As for the cash value vs. death benefit... I JUST ran into this. Client had a policy with Transworld and the way his policy was contructed it was just a bad policy. His face amount was fixed and the cash value was growing. That's good, right?
Wrong! The way this is constructed, all the growth was taxible. This is a guy who essentially "bought term and invested the difference" with a guy who obviously didn't know what he was doing.

How it should have been written would have had paid up additions (just a check box on an application). This would simply have additional insurance purchased as the cash value increased within the policy.

So let's take the above example with the 100K policy. We go out 20 years or so, and the face amount of the policy is now over 300K and the cash value is over 200K (assuming we haven't taken the money out to put that roof on). Maybe, this client had decided with over $200,000 in cash value, it might be a good time to get off of that pesky mortgage... I don't know...

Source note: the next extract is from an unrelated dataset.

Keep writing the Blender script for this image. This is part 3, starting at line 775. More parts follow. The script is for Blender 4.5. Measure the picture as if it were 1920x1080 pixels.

Now to address your term policy. If you are dealing with a stock company, this is a bad idea. If the insurance division of this company doesn't produce results, it gets spun off. You now don't have insurance any more. I've run into this one a dozen times in the last couple years. And it wasn't pretty. Someone is with a company for ten years, and the company closes the division because the had to pay out some high faces because their two biggest clients are on a bus that goes off the road (don't know what really happened).

The cheaper the policy, the better it sounds, the worse it is. Let's take company A. They sell the cheapest insurance around, and it's a steal and you did a great job doing your research to save 4 bucks a month. Now one day you slip on the sidewalk and bump your head. If you have 1mil face, or even if it is measurable, they'll go out and check the sidewalk. Buyer beware.

Term is a great product, though. I include it in all of my insurance portfolio's. Short term, medium term and long term insurance. The average cost of insurance should always be lower.

Feel like I've been talking for hours.